Wednesday, June 25, 2008

Someone beat me to it

Taking apart the gender pandering in some of Obama's recent remarks.

I've put the "77 cents on the dollar" myth on my short list of ideas to actively kill. I don't tolerate it when mentioned in any context, as silence is assent. As the author points out, the "women earn 77% of what men do" is a statistical illusion. Having spent quite a lot of time working with demographic data, I've seen where much of it comes from. A few seconds of thought about demographic reality sheds a lot of light.

Consider that women in the WWII and even boomer generation weren't encouraged to seek education to the same levels and in the same fields as men. WWII women with college education are rare. A boomer woman who was good at math was more likely to aspire to being a math teacher than a mechanical engineer. Yes, gender expectations at the time shaped some of these choices, but it's not evidence of modern day structural sexism that there are more male engineers and more female teachers. It documents the career choices of past generations. Engineers make more, and if more of them are males, males will earn more, when the salary data is viewed through the gender lens. Before one can say the gap is due to gender, one must elimanate the parts of the gap due to other factors. And the author of the article touches on this idea enough.

An issue rarely discussed is the risk-reward dilemma for men. Riskier work generally pays more. Underwater welders, garbage collectors, high iron workers have a higher risk of bodily harm than kindergarten teachers. And they make more. But the risk -reward trade off is gender blind, so why are underwater welders almost entirely male, and kindergarten teachers almost entirely female? Why aren't more women seeking the higher monetary rewards by taking on more hazardous work?

The short answer is because they don't have to. Men are sized up as potential mates largely on the basis of earning potential (provider status). If males want a mate, they have to earn. And women tend to judge this potential relative to their own. K has a friend who's stuck in this tragic paradox of her gender role programming: She earns a ton, and most of the men who make more than she does and are still single are total assholes. She can't bring herself to date any of the 99% of men who make less than she does, even if they're more likely to be, you know, not dicks.

Men suffer the flip side of this: Want to make a ton of money so you can get some love? Then shut off all your emotions and humanity and get ready for 90 hour weeks and lots of travel. It's the gift of the Magi: Sell your soul to get food for your soul, which you no longer have because you sold it. Thus K's friend's selection pool is full of emotionally atrophied insecure jerks. Who have used their assholitude and lack of sensitivity to make a ton of money. So they can get laid.

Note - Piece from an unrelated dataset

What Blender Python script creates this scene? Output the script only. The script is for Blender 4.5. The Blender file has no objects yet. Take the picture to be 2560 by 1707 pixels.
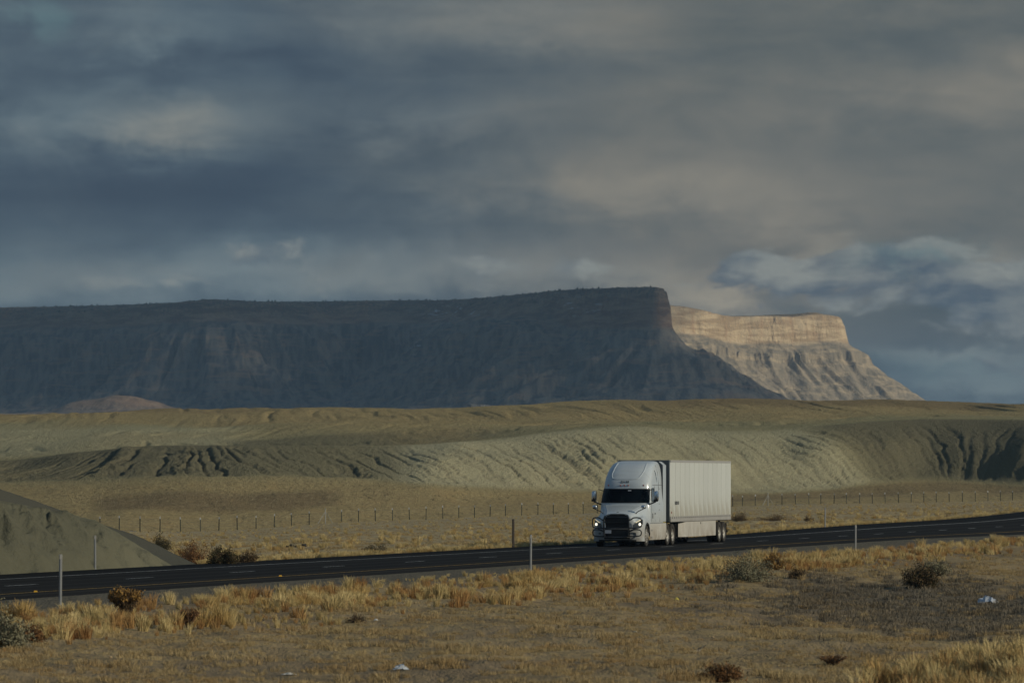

So even in younger generations, women, free to choose work that's both emotionally and financially rewarding, can make emotionally rewarding choices, like tracks and firms that offer better work-life balance in lieu of higher pay. Because they'll be using their sexual power to pull in extra money from a higher earning male. Men, on the other hand, as long as they're up against women's relative earnings mate selection heuristic, will have to continue to choose the more craptastic, higher paying work, if they want to get laid/ loved. The more women earn, the more men must earn in order to stay in the running for getting some. At least, as long as women care about what a guy makes.

So if women really want to see the earnings gap close, they need to start marrying men who do and always will earn less money than they do. As long as women marry for money, men will be under pressure to out earn women, and most of us will.

And if you don't believe me, just eaves drop on any conversation between two women about a new potential mate (male of potential romantic interest). Before they'll describe his looks or personality, they'll mention his occupation. One of the first three descriptive details will be one that signals his earning power. And maybe this is all fine and good, but we need to admit the true sources of income disparity. Fighting imaginary structural sexism is not how to get the greatest change in the 77 cent statistic, if that's the metric people really want to use to gauge structural sexism.